# DIRECTIONS FOR THIS TASK:
Repeat exactly the lines of the listing below, please, starting with the first and ending with the line containing "PO = Vector((-.2, -.25, FZ))"; leave out the rest.

## BEGIN

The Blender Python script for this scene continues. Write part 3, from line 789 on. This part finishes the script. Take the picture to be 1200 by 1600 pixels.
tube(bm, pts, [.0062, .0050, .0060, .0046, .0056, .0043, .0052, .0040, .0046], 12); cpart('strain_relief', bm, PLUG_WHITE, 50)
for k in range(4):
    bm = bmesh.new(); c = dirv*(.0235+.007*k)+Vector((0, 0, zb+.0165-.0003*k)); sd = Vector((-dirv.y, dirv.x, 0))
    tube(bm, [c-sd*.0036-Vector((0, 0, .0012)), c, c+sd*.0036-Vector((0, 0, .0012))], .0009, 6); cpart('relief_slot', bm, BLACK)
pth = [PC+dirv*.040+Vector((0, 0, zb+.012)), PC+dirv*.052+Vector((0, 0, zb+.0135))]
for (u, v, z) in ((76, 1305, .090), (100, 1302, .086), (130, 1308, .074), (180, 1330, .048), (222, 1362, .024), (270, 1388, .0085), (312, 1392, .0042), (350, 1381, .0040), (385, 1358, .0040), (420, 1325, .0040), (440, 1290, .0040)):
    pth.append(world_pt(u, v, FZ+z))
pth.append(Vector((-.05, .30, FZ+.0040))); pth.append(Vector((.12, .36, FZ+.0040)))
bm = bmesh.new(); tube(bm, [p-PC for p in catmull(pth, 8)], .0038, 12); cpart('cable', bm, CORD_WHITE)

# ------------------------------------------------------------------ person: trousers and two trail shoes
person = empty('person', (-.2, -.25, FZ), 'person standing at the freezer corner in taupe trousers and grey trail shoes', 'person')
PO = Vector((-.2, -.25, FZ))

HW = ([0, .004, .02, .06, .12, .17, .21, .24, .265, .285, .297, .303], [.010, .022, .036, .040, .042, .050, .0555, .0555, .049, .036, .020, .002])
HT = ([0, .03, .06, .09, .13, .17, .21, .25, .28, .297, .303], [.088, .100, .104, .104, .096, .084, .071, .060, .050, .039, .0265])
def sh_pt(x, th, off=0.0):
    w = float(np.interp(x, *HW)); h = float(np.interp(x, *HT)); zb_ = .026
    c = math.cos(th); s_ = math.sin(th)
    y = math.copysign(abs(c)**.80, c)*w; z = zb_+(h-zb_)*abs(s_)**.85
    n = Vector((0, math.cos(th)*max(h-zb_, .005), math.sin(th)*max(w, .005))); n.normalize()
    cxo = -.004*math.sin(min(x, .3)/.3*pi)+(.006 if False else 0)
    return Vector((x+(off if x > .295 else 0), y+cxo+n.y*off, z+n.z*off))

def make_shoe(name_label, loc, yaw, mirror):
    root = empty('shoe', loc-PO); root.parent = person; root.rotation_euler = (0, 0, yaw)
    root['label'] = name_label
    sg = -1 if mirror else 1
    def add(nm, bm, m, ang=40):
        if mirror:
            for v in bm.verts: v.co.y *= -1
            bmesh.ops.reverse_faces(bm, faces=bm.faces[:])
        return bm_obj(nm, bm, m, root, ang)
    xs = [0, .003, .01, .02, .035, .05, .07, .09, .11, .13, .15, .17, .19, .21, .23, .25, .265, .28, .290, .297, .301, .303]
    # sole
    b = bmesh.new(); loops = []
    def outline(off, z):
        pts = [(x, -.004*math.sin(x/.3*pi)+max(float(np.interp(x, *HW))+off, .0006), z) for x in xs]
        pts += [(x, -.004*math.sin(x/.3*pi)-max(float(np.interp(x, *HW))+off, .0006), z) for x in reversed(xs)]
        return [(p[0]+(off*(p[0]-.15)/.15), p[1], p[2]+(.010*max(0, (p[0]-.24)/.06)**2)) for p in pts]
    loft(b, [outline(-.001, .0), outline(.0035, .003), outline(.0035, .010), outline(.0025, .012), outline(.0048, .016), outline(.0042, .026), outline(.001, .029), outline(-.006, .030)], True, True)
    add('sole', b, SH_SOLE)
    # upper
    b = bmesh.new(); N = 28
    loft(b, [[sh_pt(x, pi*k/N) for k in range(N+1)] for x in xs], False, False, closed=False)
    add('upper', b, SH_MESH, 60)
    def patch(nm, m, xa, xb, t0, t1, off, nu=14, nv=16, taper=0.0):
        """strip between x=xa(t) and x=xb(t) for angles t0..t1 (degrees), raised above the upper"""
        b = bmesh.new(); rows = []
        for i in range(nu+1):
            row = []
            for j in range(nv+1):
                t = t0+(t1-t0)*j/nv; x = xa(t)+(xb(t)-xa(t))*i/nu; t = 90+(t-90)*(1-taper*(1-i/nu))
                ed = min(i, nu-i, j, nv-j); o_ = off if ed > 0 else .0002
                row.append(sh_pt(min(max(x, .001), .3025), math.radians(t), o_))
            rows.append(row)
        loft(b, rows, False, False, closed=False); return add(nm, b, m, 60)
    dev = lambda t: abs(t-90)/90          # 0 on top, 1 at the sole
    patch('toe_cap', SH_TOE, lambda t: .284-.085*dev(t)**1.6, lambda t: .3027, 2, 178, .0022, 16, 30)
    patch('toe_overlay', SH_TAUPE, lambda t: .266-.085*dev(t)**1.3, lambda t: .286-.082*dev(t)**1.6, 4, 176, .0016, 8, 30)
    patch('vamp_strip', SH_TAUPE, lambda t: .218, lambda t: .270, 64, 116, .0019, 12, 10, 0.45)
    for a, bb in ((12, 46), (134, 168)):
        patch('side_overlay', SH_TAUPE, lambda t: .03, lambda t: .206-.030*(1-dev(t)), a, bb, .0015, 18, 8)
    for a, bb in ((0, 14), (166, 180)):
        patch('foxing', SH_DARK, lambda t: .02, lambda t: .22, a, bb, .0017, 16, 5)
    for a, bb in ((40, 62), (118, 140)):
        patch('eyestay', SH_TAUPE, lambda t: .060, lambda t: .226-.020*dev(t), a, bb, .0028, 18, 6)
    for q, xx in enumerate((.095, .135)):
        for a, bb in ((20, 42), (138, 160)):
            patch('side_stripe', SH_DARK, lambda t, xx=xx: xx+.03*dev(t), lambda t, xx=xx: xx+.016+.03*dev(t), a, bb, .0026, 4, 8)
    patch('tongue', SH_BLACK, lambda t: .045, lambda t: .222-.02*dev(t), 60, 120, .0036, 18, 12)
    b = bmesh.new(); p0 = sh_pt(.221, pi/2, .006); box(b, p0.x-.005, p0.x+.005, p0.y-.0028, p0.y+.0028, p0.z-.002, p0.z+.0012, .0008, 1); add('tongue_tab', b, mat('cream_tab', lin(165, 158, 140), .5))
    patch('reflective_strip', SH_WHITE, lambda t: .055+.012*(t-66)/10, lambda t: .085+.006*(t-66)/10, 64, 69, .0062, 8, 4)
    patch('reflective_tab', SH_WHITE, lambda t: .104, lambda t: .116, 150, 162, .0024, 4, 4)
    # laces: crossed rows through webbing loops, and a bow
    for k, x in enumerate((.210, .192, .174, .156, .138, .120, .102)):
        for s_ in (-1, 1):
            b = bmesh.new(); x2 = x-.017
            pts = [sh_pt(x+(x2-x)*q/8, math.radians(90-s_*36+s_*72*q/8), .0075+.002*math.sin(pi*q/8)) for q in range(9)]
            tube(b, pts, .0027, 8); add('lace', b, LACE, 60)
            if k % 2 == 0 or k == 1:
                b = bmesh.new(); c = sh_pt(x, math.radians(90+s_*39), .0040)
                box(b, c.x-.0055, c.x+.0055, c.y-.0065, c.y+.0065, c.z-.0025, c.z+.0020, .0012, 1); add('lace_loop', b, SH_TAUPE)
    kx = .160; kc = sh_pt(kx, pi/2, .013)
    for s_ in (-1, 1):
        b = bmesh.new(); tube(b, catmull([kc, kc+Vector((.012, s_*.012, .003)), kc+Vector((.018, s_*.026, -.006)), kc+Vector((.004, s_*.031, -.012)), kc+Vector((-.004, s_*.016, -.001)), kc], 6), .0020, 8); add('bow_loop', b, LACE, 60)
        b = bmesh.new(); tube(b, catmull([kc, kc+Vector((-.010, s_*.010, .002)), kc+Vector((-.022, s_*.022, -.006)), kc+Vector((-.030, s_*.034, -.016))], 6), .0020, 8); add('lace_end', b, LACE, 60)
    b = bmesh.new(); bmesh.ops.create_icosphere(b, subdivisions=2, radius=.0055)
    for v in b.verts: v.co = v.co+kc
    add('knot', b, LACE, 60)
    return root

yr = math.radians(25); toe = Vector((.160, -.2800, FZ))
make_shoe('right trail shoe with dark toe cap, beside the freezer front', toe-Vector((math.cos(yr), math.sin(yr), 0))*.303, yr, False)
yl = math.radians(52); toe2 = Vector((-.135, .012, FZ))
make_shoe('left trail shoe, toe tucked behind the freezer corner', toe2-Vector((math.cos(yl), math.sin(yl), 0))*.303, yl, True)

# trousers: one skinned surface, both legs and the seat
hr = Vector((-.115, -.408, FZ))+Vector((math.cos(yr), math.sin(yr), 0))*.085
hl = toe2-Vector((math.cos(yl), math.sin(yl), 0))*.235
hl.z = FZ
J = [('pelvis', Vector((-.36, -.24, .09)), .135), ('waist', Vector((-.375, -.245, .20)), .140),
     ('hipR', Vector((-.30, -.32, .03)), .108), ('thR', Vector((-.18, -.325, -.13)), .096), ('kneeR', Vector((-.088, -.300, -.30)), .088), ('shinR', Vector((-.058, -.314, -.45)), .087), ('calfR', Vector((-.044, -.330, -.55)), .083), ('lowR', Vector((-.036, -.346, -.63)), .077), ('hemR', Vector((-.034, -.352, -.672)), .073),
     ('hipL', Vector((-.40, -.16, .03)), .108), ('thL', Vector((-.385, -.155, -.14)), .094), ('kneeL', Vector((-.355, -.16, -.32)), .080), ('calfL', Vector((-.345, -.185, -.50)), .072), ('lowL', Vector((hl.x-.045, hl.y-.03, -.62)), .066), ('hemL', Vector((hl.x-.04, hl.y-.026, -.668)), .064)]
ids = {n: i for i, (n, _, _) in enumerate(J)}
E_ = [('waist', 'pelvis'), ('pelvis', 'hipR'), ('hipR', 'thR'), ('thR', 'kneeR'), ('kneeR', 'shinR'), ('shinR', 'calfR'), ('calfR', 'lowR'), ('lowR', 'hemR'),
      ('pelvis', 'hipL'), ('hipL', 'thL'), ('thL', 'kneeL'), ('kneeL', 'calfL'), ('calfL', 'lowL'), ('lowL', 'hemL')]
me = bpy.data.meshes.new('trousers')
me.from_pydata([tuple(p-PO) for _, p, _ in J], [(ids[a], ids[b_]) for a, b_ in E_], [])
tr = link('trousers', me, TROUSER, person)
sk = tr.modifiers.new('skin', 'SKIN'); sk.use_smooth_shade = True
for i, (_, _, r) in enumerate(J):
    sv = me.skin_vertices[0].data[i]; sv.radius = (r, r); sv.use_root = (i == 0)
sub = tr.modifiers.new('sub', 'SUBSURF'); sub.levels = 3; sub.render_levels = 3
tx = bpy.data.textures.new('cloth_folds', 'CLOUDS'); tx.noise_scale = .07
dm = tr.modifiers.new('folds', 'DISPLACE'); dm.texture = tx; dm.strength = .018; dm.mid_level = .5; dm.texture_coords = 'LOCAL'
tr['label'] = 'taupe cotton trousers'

## END

# EXERCISE ANSWER:
The Blender Python script for this scene continues. Write part 3, from line 789 on. This part finishes the script. Take the picture to be 1200 by 1600 pixels.
tube(bm, pts, [.0062, .0050, .0060, .0046, .0056, .0043, .0052, .0040, .0046], 12); cpart('strain_relief', bm, PLUG_WHITE, 50)
for k in range(4):
    bm = bmesh.new(); c = dirv*(.0235+.007*k)+Vector((0, 0, zb+.0165-.0003*k)); sd = Vector((-dirv.y, dirv.x, 0))
    tube(bm, [c-sd*.0036-Vector((0, 0, .0012)), c, c+sd*.0036-Vector((0, 0, .0012))], .0009, 6); cpart('relief_slot', bm, BLACK)
pth = [PC+dirv*.040+Vector((0, 0, zb+.012)), PC+dirv*.052+Vector((0, 0, zb+.0135))]
for (u, v, z) in ((76, 1305, .090), (100, 1302, .086), (130, 1308, .074), (180, 1330, .048), (222, 1362, .024), (270, 1388, .0085), (312, 1392, .0042), (350, 1381, .0040), (385, 1358, .0040), (420, 1325, .0040), (440, 1290, .0040)):
    pth.append(world_pt(u, v, FZ+z))
pth.append(Vector((-.05, .30, FZ+.0040))); pth.append(Vector((.12, .36, FZ+.0040)))
bm = bmesh.new(); tube(bm, [p-PC for p in catmull(pth, 8)], .0038, 12); cpart('cable', bm, CORD_WHITE)

# ------------------------------------------------------------------ person: trousers and two trail shoes
person = empty('person', (-.2, -.25, FZ), 'person standing at the freezer corner in taupe trousers and grey trail shoes', 'person')
PO = Vector((-.2, -.25, FZ))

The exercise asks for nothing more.